The section 48 provision expires:

  • when te tamaiti or rangatahi agrees to be returned to their parent, guardian or usual caregiver who is willing to have the care of them, or
  • when an application is made to the court for a care or protection order and the court decides whether te tamaiti or rangatahi needs to remain in the custody of the Oranga Tamariki chief executive until the application is heard, or
  • on the 5th day after it was exercised if the social work assessment of the situation for te tamaiti or rangatahi indicates that te tamaiti or rangatahi is or may be in need of care or protection (for example, if it is signed by Police on a Monday, Tuesday is the first day (etc), and it expires at midnight on the 5th day, which is Saturday)
  • 3 days after the section 48 document is signed by Police if the social worker assessment indicates te tamaiti or rangatahi is not or may not be in need of care or protection.

If the section 48 provision expires and we believe te tamaiti or rangatahi needs to remain in the custody of the Oranga Tamariki chief executive, we use another method to seek custody (usually by applying to the Family Court).

Pathways to care: care agreements

If the custody of te tamaiti or rangatahi is extended past the initial period of the section 48, then the National Care Standards apply.
Care standards

What to record following a section 48

When a tamaiti or rangatahi is placed in the custody of the Oranga Tamariki chief executive under section 48, we need to create a report of concern. We record the circumstances leading to the section 48 situation and subsequent placement in the care of the chief executive. This is then referred to the site to complete an appropriate assessment.

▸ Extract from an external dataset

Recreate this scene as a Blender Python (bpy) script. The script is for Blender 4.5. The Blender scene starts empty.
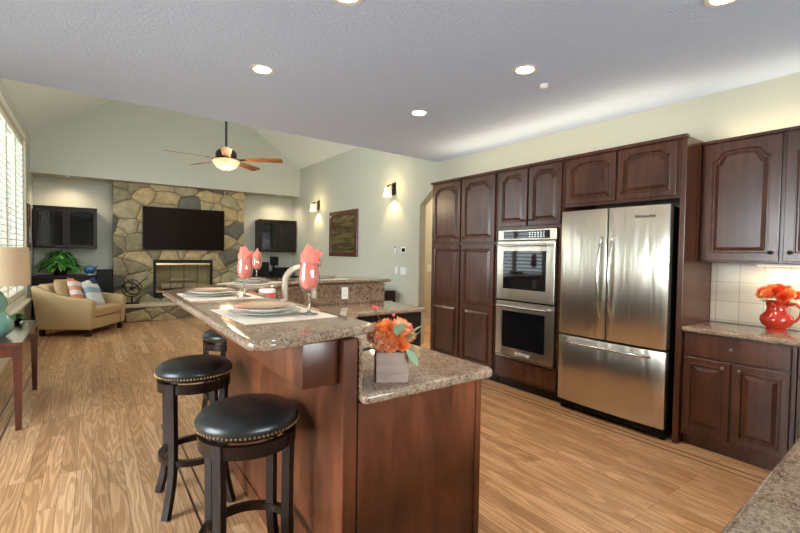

If te tamaiti or rangatahi is already in the custody of the Oranga Tamariki chief executive

If te tamaiti or rangatahi is already in the custody of Oranga Tamariki, a section 48 status is not required for Police to detain them and return them to our care. If Police have exercised a section 48, the section 48 can be casenoted, rather than recorded as a report of concern. The casenote should be reminded to the allocated social worker and their supervisor to ensure they are aware of the situation and can complete the appropriate follow-up with te tamaiti or rangatahi.

However, if the circumstances of the section 48 indicate new concerns, a report of concern will likely be the most appropriate method of recording.

Where the circumstances of the section 48 include an allegation or concern that te tamaiti or rangatahi has been harmed or abused, then a new report of concern is required in line with regulation 69 of the National Care Standards. If the intake social worker is unclear, they consult with their supervisor about whether to record a casenote or a new report of concern.

Policy: Allegations of harm (ill-treatment, abuse, neglect or deprivation) of tamariki in care or custody

We attach the 'Section 48 – Notice of placement in custody of chief executive of Oranga Tamariki' (POL3031) in CYRAS. Ensure the legal status is recorded on the notifier/referral details screen and updated in the client details screen.